We used molecular dynamics simulations to investigate the impact of cracks and finite temperatures on the tensile properties of bilayer graphene. In particular, Young’s modulus, fracture strain, fracture stress, and fracture toughness were measured, and the effects of system size, pressure, and temperature on these properties were examined. The results revealed that the geometry and orientation of the cracks have a significant influence on the tensile properties of bilayer graphene. The stress–strain curves exhibit a distinctive double-peak signal, which suggests a subsequent fracture of the two layers due to the presence of cracks on a single layer.

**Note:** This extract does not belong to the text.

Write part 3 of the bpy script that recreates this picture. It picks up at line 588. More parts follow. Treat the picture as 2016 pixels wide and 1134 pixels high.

Furthermore, both hexagonal and circular cracks lead to a smaller Young’s modulus and toughness compared to rectangular cracks of the same size, and the orientation of the crack has a pronounced effect on the mechanical properties, with the crack along the x direction resulting in 2.5 times higher toughness than the crack along the y direction for the case of a length of 15 Å. Additionally, Young’s modulus decreases with increasing temperature in bilayer graphene with cracks on both layers.

The study’s findings provide valuable insights into potential applications of bilayer graphene in the design of advanced nanoscale electronic devices. It is essential to note, however, that the study was conducted on bilayer graphene in a free-standing state. In most graphene-based applications, a substrate is present, which may affect their mechanical properties. The extent of this effect is determined by the interaction between the substrate and graphene, which is typically weak and via Van der Waals forces. Hence, it is necessary to conduct a comprehensive investigation into the influence of the substrate on bilayer graphene to fully understand its behavior in practical applications. Overall, the study’s findings have practical implications for the design and fabrication of graphene-based devices and highlight the importance of considering the geometry and orientation of cracks in bilayer graphene.